Living Arts Gallery fetes 4th ‘birthday’

The Living Arts Gallery, an arts collective featuring original work by Big Island artists, celebrates its fourth “birthday” Tuesday. Art lovers are invited to stop by, eat a piece of cake and take in the King Kamehameha Day parade, which begins at 10 a.m. and passes by the Hawi gallery.

The gallery is featuring two shows during June. “Beyond the Cliche” has been extended through the month. The exhibit features unusual and original mixed media art by more than 15 artists. “Paperworks 2013,” a show by fiber artist Susan O’Malley, opens June 11. She transforms Hawaiian plant materials into three-dimensional organic and mysterious forms.

In addition to cake, Living Arts Gallery is offering kamaaina discounts Tuesday. The gallery at 55-3435 Akoni Pule Highway is open from 10:30 a.m. to 5:30 p.m. daily. For more information, call 889-0739 or visit livingartsgallery.net.

Hawaii Photo Expo opens Saturday

The Wailoa Art and Cultural Center’s 14th annual Hawaii Photo Expo opens Saturday with activities scheduled throughout the day.

Invited juror Anne Lyden, associate curator at the J. Paul Getty Museum, Los Angeles, will present “From Daguerreotypes to Digital: Photographs at the Getty Museum” at 10 a.m. in the University of Hawaii at Hilo lecture hall UCB 100.

From 3:30 to 4:30 p.m., Lyden will host a “Walk and Talk” gallery tour of the exhibit in Wailoa’s Main Gallery into which she accepted 108 images out of 260 entries. The opening reception follows from 5 to 7 p.m.; awards will be presented at 5:30 p.m.

Lyden is one of seven curators in the museum’s department of photographs, which was established in 1984 and has a collection of approximately 100,000 objects. Since joining the Getty in 1996, she has curated numerous exhibitions drawn from the museum’s permanent collection, including the work of Hill and Adamson, Frederick H. Evans and Paul Strand.

The Hawaii Gourd Society will present art by members Mary Amos, John Mccullom and William Schweitzer in conjunction with the expo. For more information, contact Amos at outtayourgourd@gmail.com.

Wailoa Art and Cultural Center is free and open to the public from 9 a.m. to 4:30 p.m. Monday, Tuesday, Thursday and Friday; noon to 4:30 p.m. Wednesday. For more information, call 933-0416 or email wailoa@yahoo.com.

Local comic opera
has its N.Y. premier

The locally created comic chamber opera “The Kona Coffee Cantata” was performed by the Musicians of Ma’alwyck in Schenectady, N.Y., Thursday.

“The Kona Coffee Cantata” was created in the early 1980s by longtime Kailua-Kona resident and composer Jerre Tanner, to an English verse text by the late poet Harvey Hess.
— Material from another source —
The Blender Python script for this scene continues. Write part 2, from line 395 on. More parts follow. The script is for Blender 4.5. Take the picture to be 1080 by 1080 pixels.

It was conceived to be performed on the same program as the J.S. Bach “Coffee Cantata” as part of Hawaii’s observance of the tercentenary of Bach’s birth in 1685.

The cantata was first performed by the Uptown Opera of Spokane, Wash., in November 1985. It has subsequently had 12 other mainland productions; the Prague Chamber Orchestra recorded the work for Albany Records. The Thursday show was its New York debut.

The opera takes place on a modern-day estate coffee farm. The family special roast is missing, and the father suspects thievery. The son of a neighbor, suitor of the farmer’s daughter, volunteers to help guard the farm, but no thief is found. When the daughter returns from Honolulu, it is discovered that she has been selling the roast to gourmet coffee shops in the city and has made a sizable profit. The opera closes with a celebration of the impending marriage of the daughter and neighbor boy and speculative rise in profits from the continued sale of the family’s special roast.